(Scripts that build scenes)
####

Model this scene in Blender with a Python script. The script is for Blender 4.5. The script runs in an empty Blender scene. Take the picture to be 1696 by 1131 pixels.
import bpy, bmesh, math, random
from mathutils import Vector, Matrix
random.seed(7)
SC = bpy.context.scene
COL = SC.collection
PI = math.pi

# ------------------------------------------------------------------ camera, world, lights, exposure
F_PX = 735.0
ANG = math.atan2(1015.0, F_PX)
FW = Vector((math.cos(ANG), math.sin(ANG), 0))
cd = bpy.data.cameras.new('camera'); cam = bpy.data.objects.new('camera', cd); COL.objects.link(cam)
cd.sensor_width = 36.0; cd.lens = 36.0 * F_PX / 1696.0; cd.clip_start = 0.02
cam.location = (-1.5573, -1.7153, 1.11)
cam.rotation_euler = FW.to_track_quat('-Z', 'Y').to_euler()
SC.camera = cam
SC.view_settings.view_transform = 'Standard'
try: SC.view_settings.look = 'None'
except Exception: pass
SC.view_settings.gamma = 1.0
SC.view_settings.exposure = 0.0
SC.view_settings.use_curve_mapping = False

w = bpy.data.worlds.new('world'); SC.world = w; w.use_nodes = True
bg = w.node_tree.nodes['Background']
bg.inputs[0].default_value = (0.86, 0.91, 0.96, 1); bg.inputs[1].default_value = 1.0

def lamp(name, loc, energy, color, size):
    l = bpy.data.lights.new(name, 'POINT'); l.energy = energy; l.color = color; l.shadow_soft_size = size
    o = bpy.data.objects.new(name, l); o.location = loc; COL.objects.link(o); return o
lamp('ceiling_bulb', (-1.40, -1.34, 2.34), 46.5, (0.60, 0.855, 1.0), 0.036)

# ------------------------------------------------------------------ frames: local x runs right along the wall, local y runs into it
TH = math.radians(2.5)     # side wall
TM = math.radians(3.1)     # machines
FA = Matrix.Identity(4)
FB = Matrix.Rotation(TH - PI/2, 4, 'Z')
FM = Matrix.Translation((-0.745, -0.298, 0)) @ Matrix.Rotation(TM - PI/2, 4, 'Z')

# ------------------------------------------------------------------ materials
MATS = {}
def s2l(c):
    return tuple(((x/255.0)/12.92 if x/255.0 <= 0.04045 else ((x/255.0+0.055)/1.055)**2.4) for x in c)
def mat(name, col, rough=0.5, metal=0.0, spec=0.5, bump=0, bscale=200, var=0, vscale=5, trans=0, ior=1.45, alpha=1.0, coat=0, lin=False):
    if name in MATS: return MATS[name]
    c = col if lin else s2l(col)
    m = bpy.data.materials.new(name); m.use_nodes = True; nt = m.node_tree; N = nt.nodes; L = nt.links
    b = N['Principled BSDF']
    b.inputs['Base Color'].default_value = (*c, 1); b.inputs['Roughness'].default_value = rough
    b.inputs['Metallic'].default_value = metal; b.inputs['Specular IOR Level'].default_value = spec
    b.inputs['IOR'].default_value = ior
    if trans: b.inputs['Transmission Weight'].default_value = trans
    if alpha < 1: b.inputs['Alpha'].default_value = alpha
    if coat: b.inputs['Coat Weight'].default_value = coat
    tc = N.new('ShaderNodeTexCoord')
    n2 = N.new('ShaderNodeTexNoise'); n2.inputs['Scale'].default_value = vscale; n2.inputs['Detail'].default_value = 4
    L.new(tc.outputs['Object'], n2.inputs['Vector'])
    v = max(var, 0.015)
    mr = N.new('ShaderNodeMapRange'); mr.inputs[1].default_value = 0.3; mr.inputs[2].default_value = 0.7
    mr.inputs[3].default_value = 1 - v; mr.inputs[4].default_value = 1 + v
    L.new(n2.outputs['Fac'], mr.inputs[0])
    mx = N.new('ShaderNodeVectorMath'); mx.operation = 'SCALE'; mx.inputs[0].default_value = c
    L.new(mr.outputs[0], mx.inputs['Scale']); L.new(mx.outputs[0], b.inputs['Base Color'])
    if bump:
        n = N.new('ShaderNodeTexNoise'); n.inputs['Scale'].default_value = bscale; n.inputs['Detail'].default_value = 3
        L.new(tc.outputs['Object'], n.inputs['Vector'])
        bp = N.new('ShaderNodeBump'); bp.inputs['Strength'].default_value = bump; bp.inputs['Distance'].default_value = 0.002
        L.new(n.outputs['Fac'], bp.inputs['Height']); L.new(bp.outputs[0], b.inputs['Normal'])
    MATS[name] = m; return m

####

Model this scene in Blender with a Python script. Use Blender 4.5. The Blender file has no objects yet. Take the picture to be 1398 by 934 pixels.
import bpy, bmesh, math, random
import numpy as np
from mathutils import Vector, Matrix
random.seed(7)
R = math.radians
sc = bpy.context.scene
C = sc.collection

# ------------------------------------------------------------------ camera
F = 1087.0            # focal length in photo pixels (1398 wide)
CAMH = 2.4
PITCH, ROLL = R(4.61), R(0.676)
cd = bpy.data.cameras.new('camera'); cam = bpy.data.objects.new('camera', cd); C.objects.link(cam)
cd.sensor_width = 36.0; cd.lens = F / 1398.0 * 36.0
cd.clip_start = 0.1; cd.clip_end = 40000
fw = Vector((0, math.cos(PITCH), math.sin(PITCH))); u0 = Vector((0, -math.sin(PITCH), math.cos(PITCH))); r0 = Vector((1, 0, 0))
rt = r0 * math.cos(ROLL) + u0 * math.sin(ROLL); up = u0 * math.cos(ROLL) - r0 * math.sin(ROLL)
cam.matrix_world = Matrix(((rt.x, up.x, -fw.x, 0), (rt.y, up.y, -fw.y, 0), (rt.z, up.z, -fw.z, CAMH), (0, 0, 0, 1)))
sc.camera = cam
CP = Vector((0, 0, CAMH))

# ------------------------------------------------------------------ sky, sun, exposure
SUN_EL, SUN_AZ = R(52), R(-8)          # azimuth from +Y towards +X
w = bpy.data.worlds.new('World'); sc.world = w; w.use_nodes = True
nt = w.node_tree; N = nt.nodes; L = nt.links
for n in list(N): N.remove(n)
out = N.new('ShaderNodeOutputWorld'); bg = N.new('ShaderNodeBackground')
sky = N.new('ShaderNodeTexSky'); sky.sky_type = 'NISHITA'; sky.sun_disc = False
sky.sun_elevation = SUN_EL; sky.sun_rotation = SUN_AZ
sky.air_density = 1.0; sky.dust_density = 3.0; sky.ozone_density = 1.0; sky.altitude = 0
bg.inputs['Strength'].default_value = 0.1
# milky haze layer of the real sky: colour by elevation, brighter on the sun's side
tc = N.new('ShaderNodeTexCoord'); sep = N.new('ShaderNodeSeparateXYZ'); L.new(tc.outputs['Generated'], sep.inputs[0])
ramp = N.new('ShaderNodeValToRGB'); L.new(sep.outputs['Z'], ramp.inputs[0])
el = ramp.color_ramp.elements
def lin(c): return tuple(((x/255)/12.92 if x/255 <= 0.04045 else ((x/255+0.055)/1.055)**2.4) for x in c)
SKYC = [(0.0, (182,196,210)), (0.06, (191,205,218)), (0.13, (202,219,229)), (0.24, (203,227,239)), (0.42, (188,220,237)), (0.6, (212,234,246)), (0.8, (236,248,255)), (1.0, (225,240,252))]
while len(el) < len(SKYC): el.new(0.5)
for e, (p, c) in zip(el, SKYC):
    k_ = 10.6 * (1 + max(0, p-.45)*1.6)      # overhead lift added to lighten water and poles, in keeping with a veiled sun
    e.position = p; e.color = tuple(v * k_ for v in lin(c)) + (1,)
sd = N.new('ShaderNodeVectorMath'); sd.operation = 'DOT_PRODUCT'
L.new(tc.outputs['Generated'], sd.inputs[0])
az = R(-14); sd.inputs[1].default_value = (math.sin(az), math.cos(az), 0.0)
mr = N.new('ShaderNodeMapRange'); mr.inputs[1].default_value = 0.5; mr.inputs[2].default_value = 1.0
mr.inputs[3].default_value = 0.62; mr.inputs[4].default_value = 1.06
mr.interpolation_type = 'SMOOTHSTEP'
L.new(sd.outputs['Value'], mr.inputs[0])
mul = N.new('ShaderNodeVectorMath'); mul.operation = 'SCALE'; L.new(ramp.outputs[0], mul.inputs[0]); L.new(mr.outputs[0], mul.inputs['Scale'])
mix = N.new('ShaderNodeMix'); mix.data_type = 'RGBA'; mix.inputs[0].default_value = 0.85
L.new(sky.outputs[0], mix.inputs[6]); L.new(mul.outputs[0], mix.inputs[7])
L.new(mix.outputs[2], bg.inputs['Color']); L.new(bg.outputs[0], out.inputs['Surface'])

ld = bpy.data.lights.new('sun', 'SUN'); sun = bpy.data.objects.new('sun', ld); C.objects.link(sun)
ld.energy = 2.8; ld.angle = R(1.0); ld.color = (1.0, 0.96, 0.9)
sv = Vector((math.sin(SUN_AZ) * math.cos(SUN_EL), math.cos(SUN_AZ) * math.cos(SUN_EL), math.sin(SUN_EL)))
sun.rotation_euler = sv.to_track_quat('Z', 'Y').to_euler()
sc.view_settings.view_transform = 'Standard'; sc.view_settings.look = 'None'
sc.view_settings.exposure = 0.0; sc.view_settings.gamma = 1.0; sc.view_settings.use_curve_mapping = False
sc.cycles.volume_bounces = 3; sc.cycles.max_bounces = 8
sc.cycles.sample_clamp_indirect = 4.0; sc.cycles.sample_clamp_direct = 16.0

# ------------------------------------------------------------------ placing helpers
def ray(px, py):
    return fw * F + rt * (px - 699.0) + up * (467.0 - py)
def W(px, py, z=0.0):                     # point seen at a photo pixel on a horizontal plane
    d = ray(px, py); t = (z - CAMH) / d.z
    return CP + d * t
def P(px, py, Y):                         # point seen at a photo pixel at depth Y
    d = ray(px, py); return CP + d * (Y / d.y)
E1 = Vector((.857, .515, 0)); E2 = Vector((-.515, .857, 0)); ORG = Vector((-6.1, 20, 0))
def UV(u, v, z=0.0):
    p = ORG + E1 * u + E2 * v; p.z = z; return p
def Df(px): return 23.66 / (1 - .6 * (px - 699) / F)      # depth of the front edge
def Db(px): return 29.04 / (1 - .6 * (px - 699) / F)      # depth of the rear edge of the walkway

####

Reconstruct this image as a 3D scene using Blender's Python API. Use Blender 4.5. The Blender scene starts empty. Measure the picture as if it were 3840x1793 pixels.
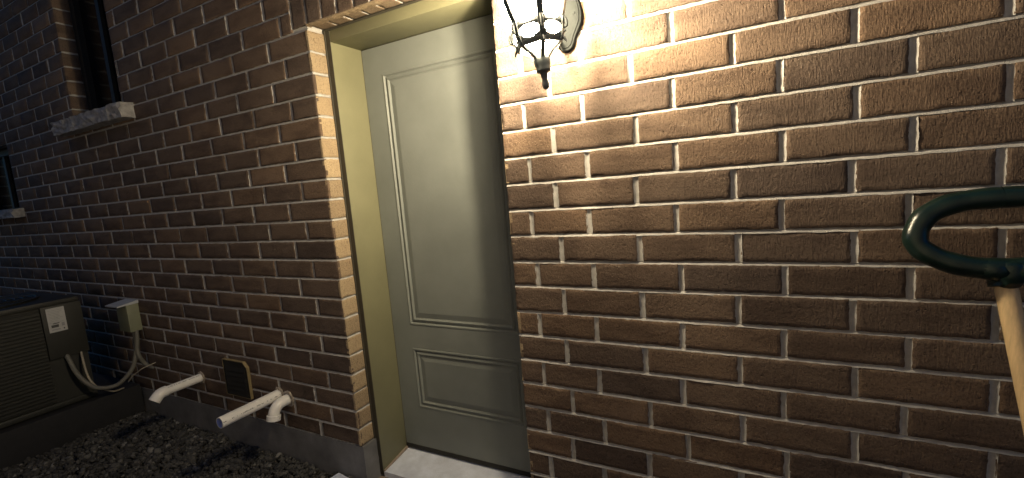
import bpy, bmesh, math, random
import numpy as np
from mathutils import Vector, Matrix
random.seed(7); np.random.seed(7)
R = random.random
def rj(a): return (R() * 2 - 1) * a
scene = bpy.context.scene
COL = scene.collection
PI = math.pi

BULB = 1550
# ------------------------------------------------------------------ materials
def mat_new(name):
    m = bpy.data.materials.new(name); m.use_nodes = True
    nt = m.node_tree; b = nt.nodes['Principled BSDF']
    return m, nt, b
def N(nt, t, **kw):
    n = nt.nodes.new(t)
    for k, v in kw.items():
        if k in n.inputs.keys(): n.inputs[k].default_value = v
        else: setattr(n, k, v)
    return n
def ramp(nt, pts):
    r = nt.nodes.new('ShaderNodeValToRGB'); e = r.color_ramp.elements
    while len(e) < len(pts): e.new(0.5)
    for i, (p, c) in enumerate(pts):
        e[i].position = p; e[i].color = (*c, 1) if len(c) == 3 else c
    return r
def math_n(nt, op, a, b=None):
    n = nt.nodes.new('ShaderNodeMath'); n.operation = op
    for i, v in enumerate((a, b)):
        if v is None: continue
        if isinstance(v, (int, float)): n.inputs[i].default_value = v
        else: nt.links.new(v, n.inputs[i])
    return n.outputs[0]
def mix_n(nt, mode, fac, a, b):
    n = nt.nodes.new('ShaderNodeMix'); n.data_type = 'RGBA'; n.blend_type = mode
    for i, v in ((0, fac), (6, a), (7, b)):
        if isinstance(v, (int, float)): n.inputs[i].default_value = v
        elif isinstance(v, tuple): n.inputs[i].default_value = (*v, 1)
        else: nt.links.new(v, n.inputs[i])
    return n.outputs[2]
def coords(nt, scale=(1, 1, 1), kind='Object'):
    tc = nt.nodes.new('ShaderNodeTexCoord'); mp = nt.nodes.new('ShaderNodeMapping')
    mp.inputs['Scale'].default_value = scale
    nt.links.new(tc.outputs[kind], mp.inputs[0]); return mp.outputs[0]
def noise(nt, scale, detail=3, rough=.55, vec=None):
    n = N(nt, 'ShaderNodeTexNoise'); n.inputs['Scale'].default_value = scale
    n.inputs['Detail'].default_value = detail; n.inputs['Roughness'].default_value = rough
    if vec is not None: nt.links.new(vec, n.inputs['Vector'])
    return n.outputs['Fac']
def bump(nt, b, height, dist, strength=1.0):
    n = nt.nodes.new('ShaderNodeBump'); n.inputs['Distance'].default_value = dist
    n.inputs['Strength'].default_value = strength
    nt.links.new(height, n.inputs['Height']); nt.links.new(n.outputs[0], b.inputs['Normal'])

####

- **GOAL**
Print only the run of lines that begins with the line containing "Model this scene in Blender with a Python script. The" and ends with the line containing "FM = Matrix.Translation((-0.745, -0.298, 0))", both included, exactly as they read.

- **TASK ANSWER**
Model this scene in Blender with a Python script. The script is for Blender 4.5. The script runs in an empty Blender scene. Take the picture to be 1696 by 1131 pixels.
import bpy, bmesh, math, random
from mathutils import Vector, Matrix
random.seed(7)
SC = bpy.context.scene
COL = SC.collection
PI = math.pi

# ------------------------------------------------------------------ camera, world, lights, exposure
F_PX = 735.0
ANG = math.atan2(1015.0, F_PX)
FW = Vector((math.cos(ANG), math.sin(ANG), 0))
cd = bpy.data.cameras.new('camera'); cam = bpy.data.objects.new('camera', cd); COL.objects.link(cam)
cd.sensor_width = 36.0; cd.lens = 36.0 * F_PX / 1696.0; cd.clip_start = 0.02
cam.location = (-1.5573, -1.7153, 1.11)
cam.rotation_euler = FW.to_track_quat('-Z', 'Y').to_euler()
SC.camera = cam
SC.view_settings.view_transform = 'Standard'
try: SC.view_settings.look = 'None'
except Exception: pass
SC.view_settings.gamma = 1.0
SC.view_settings.exposure = 0.0
SC.view_settings.use_curve_mapping = False

w = bpy.data.worlds.new('world'); SC.world = w; w.use_nodes = True
bg = w.node_tree.nodes['Background']
bg.inputs[0].default_value = (0.86, 0.91, 0.96, 1); bg.inputs[1].default_value = 1.0

def lamp(name, loc, energy, color, size):
    l = bpy.data.lights.new(name, 'POINT'); l.energy = energy; l.color = color; l.shadow_soft_size = size
    o = bpy.data.objects.new(name, l); o.location = loc; COL.objects.link(o); return o
lamp('ceiling_bulb', (-1.40, -1.34, 2.34), 46.5, (0.60, 0.855, 1.0), 0.036)

# ------------------------------------------------------------------ frames: local x runs right along the wall, local y runs into it
TH = math.radians(2.5)     # side wall
TM = math.radians(3.1)     # machines
FA = Matrix.Identity(4)
FB = Matrix.Rotation(TH - PI/2, 4, 'Z')
FM = Matrix.Translation((-0.745, -0.298, 0)) @ Matrix.Rotation(TM - PI/2, 4, 'Z')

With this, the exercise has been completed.